What to work on |
Print exactly the lines from the first one down to the line that contains "COL = S.collection", both included, and skip the pictures.

Exercise data |
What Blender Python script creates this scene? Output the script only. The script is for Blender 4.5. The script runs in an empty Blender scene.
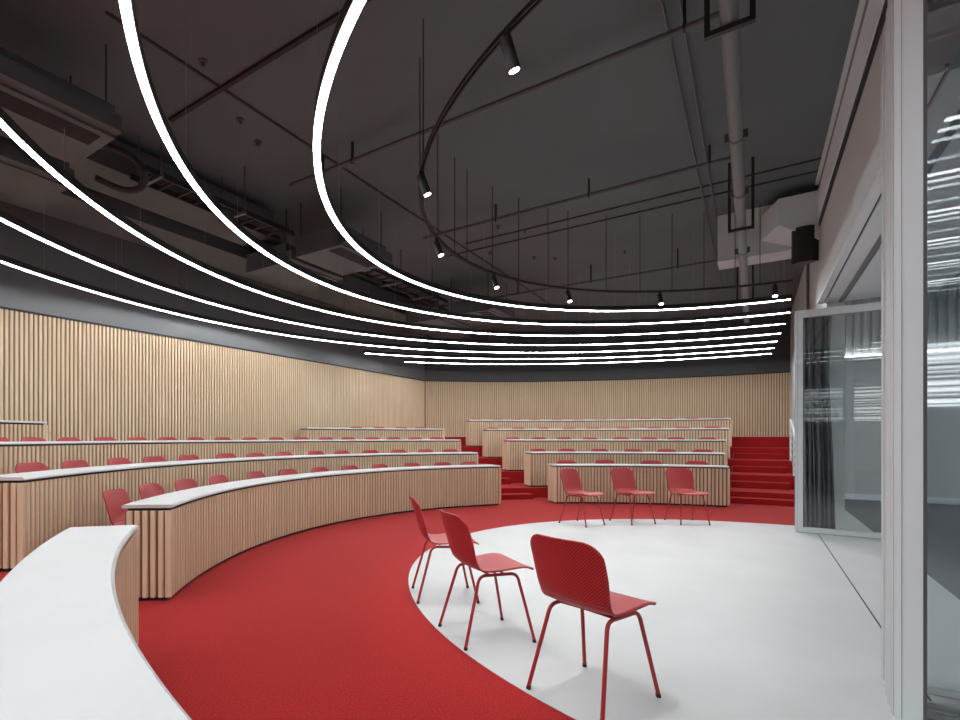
import bpy, bmesh, math, random
from math import sin, cos, pi, radians as rad, degrees as deg, sqrt, atan2
from mathutils import Vector, Matrix
random.seed(7)
S = bpy.context.scene
COL = S.collection

# ------------------------------------------------------------------ camera
F, CX, CY = 519.67, 376.35, 437.5           # pixels of the 960 x 720 frame
YAW = rad(35.94)
EYE = Vector((-0.681, -6.22, 1.34))
cd = bpy.data.cameras.new('camera'); cam = bpy.data.objects.new('camera', cd); COL.objects.link(cam)
cam.location = EYE; cam.rotation_euler = (pi/2, 0, YAW)
cd.sensor_width = 36; cd.lens = F/960*36
cd.shift_x = (480-CX)/960; cd.shift_y = (CY-360)/960
cd.clip_start = 0.02
S.camera = cam
RGT = Vector((cos(YAW), sin(YAW), 0)); FWD = Vector((-sin(YAW), cos(YAW), 0))

def px_plane(x, y, z):
    """where the sight line through a pixel meets the height z"""
    Z = F*(EYE.z-z)/(y-CY); X = (x-CX)/F*Z
    p = EYE + RGT*X + FWD*Z
    return Vector((p.x, p.y, z))
def px_theta(x, R):
    """angle on the circle of radius R that is seen in pixel column x (far side)"""
    dr = (RGT*((x-CX)/F) + FWD).normalized()
    o = Vector((EYE.x, EYE.y, 0)); b = o.dot(dr); c = o.dot(o)-R*R
    t = -b + sqrt(b*b-c)
    p = o+dr*t
    return atan2(-p.x, p.y)
def P(r, t, z=0): return Vector((-r*sin(t), r*cos(t), z))

# ------------------------------------------------------------------ materials
def mat(name, col, rough=0.5, metal=0, spec=0.5):
    m = bpy.data.materials.new(name); m.use_nodes = True
    b = m.node_tree.nodes['Principled BSDF']
    b.inputs['Base Color'].default_value = (*col, 1); b.inputs['Roughness'].default_value = rough
    b.inputs['Metallic'].default_value = metal; b.inputs['Specular IOR Level'].default_value = spec
    return m
def nodes(m): return m.node_tree.nodes, m.node_tree.links, m.node_tree.nodes['Principled BSDF']
def vary(m, c1, c2, scale=(1, 1, 1), nscale=5, detail=4, bump=0, lo=.35, hi=.65, bscale=None):
    N, L, b = nodes(m)
    tc = N.new('ShaderNodeTexCoord'); mp = N.new('ShaderNodeMapping'); mp.inputs['Scale'].default_value = scale
    nz = N.new('ShaderNodeTexNoise'); nz.inputs['Scale'].default_value = nscale; nz.inputs['Detail'].default_value = detail
    cr = N.new('ShaderNodeValToRGB'); cr.color_ramp.elements[0].position = lo; cr.color_ramp.elements[1].position = hi
    cr.color_ramp.elements[0].color = (*c1, 1); cr.color_ramp.elements[1].color = (*c2, 1)
    L.new(tc.outputs['Object'], mp.inputs['Vector']); L.new(mp.outputs[0], nz.inputs['Vector'])
    L.new(nz.outputs['Fac'], cr.inputs['Fac']); L.new(cr.outputs[0], b.inputs['Base Color'])
    if bump:
        bp = N.new('ShaderNodeBump'); bp.inputs['Strength'].default_value = bump; bp.inputs['Distance'].default_value = .004
        L.new(nz.outputs['Fac'], bp.inputs['Height']); L.new(bp.outputs[0], b.inputs['Normal'])
    return m
M = {}
M['wood'] = vary(mat('pale_ash_wood', (.68, .5, .34), .55, spec=.3), (.61, .460, .305), (.74, .578, .402), (9, 9, .5), 2.5, 6, lo=.3, hi=.7)
M['woodback'] = mat('wood_backing', (.22, .145, .09), .7, spec=.2)
M['white_top'] = vary(mat('white_laminate', (.8, .8, .81), .42), (.545, .545, .55), (.565, .565, .57), (1, 1, 1), 3)
M['black'] = mat('black_metal', (.012, .012, .013), .5)
M['plinth'] = mat('black_plinth', (.01, .01, .012), .6)
M['carpet'] = vary(mat('red_carpet', (.42, .02, .02), .95, spec=.1), (.24, .008, .010), (.45, .022, .022), (1, 1, 1), 105, 5, bump=.7, lo=.3, hi=.7)
b_ = M['carpet'].node_tree.nodes['Principled BSDF']; b_.inputs['Sheen Weight'].default_value = .13; b_.inputs['Sheen Roughness'].default_value = .4; b_.inputs['Sheen Tint'].default_value = (1, .72, .68, 1)
M['grey_carpet'] = vary(mat('grey_carpet', (.1, .1, .105), .95, spec=.1), (.16, .165, .17), (.27, .275, .28), (1, 6, 1), 30, 3)
M['stage'] = vary(mat('white_resin_floor', (.74, .75, .76), .42, spec=.4), (.50, .51, .515), (.535, .541, .545), (1, 1, 1), 1.5, 5)
M['ceiling'] = vary(mat('charcoal_ceiling_paint', (.06, .06, .062), .75, spec=.25), (.112, .141, .147), (.127, .158, .165), (1, 1, 1), .8, 4)
M['band'] = mat('charcoal_wall_paint', (.14, .146, .152), .34, spec=.5)
M['backband'] = mat('near_black_wall_paint', (.05, .053, .056), .5, spec=.4)
M['duct'] = vary(mat('dark_grey_duct', (.075, .073, .074), .55), (.070, .084, .087), (.084, .099, .103), (1, 1, 1), 2)
M['pipe'] = mat('grey_pipe_paint', (.17, .19, .195), .5)
M['conduit'] = mat('dark_conduit', (.085, .098, .10), .5)
M['batten'] = mat('dark_joint', (.02, .02, .021), .7)
M['wire'] = mat('steel_wire', (.3, .3, .3), .5, .3)
M['paint'] = mat('light_grey_paint', (.60, .67, .685), .6, spec=.3)
M['bulk'] = mat('bulkhead_paint', (.58, .63, .64), .7, spec=.3)
M['white'] = mat('white_paint', (.74, .80, .815), .45)
M['alu'] = mat('white_powder_coat', (.68, .73, .745), .38, .0)
M['curtain'] = mat('grey_curtain', (.2, .2, .205), .9, spec=.1)
M['ngrey'] = mat('neighbour_grey_wall', (.50, .51, .515), .5)
M['nceil'] = mat('neighbour_ceiling', (.3, .305, .31), .6)
M['nslat'] = mat('neighbour_slats', (.42, .425, .43), .55)
M['gasket'] = mat('dark_gasket', (.09, .09, .095), .6)
M['seal'] = mat('grey_edge_seal', (.42, .44, .45), .6)
def red_plastic():
    m = mat('red_plastic', (.40, .018, .024), .42, spec=.45); N, L, b = nodes(m)
    tc = N.new('ShaderNodeUVMap'); sx = N.new('ShaderNodeSeparateXYZ'); L.new(tc.outputs[0], sx.inputs[0])
    def math_(op, a, v=None):
        n = N.new('ShaderNodeMath'); n.operation = op
        if isinstance(a, (int, float)): n.inputs[0].default_value = a
        else: L.new(a, n.inputs[0])
        if v is not None:
            if isinstance(v, (int, float)): n.inputs[1].default_value = v
            else: L.new(v, n.inputs[1])
        return n.outputs[0]
    # round perforations on a staggered grid, 17 mm apart (uv are metres on the shell)
    a = math_('SINE', math_('MULTIPLY', math_('ADD', sx.outputs[0], sx.outputs[1]), pi/.0165))
    c = math_('SINE', math_('MULTIPLY', math_('SUBTRACT', sx.outputs[0], sx.outputs[1]), pi/.0165))
    pr = math_('MULTIPLY', a, c); pr = math_('ABSOLUTE', pr)
    th = math_('GREATER_THAN', pr, .74)
    mx = N.new('ShaderNodeMix'); mx.data_type = 'RGBA'
    mx.inputs[6].default_value = (.35, .013, .019, 1); mx.inputs[7].default_value = (.58, .11, .11, 1)  # lighter dots stand in for light at the holes and their edges
    L.new(th, mx.inputs[0]); L.new(mx.outputs[2], b.inputs['Base Color'])
    bp = N.new('ShaderNodeBump'); bp.inputs['Strength'].default_value = .35; bp.inputs['Distance'].default_value = .002
    bp.invert = True; L.new(pr, bp.inputs['Height']); L.new(bp.outputs[0], b.inputs['Normal'])
    return m
M['red'] = red_plastic()
M['redleg'] = mat('red_steel_tube', (.36, .018, .022), .35, spec=.5)
def emit(name, col, s):
    m = bpy.data.materials.new(name); m.use_nodes = True; N = m.node_tree.nodes; N.clear()
    e = N.new('ShaderNodeEmission'); e.inputs[0].default_value = (*col, 1); e.inputs[1].default_value = s
    o = N.new('ShaderNodeOutputMaterial'); m.node_tree.links.new(e.outputs[0], o.inputs[0]); return m
RING_W = 39.0
M['led'] = emit('led_diffuser', (.945, .985, 1), RING_W)
M['nfill'] = emit('neighbour_fill_led', (.95, .98, 1), 130)  # for the added fill lamps that brighten the next room
M['nfill2'] = emit('neighbour_led_soft', (.95, .98, 1), 11)
M['cove'] = emit('cove_led', (.95, .98, 1), 14)
M['streak_glow'] = emit('added_streak_glow', (.95, .98, 1), 4)  # added glow for streaks mirrored in the glass, no known source
M['spot'] = emit('spot_lens', (1, .98, .95), 25)
def glass():
    m = bpy.data.materials.new('clear_glass'); m.use_nodes = True; N = m.node_tree.nodes; L = m.node_tree.links; N.clear()
    tr = N.new('ShaderNodeBsdfTransparent'); tr.inputs[0].default_value = (.95, .96, .965, 1)
    gl = N.new('ShaderNodeBsdfGlossy'); gl.inputs['Roughness'].default_value = .008; gl.inputs[0].default_value = (.9, .9, .9, 1)
    fr = N.new('ShaderNodeFresnel'); fr.inputs[0].default_value = 1.6
    mx = N.new('ShaderNodeMixShader'); o = N.new('ShaderNodeOutputMaterial')
    ad = N.new('ShaderNodeMath'); ad.operation = 'MULTIPLY'; ad.inputs[1].default_value = 1.0
    L.new(fr.outputs[0], ad.inputs[0]); L.new(ad.outputs[0], mx.inputs[0])
    L.new(tr.outputs[0], mx.inputs[1]); L.new(gl.outputs[0], mx.inputs[2]); L.new(mx.outputs[0], o.inputs[0]); return m
M['glass'] = glass()

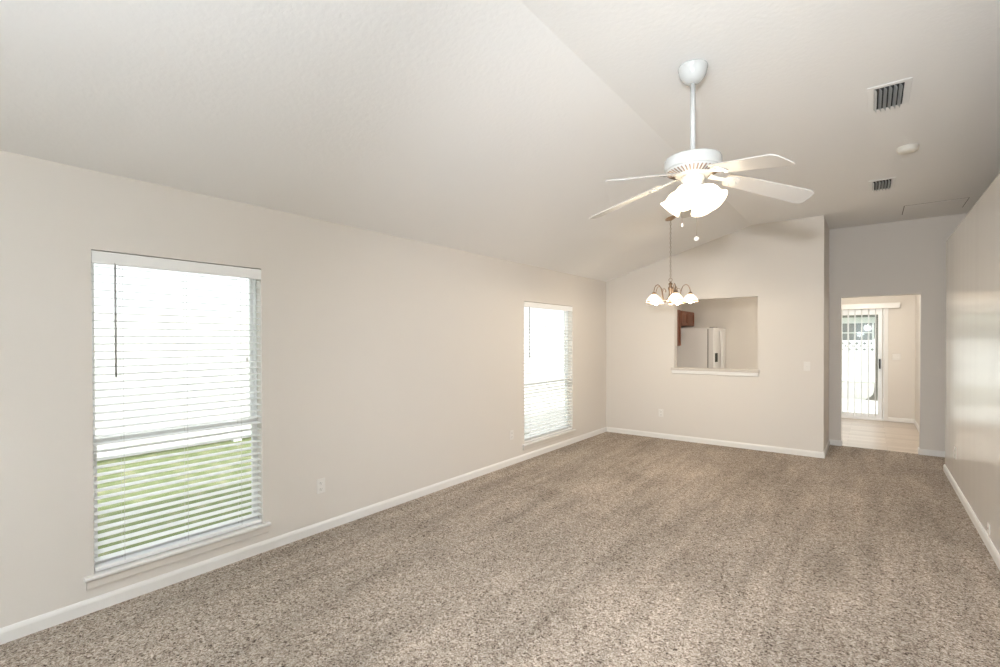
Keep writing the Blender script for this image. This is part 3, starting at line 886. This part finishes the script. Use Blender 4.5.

Solved problem |
What Blender Python script creates this scene? Output the script only. The script is for Blender 4.5. The script runs in an empty Blender scene.
import bpy, bmesh, math, random
from math import sin, cos, pi, radians as rad, degrees as deg, sqrt, atan2
from mathutils import Vector, Matrix
random.seed(7)
S = bpy.context.scene
COL = S.collection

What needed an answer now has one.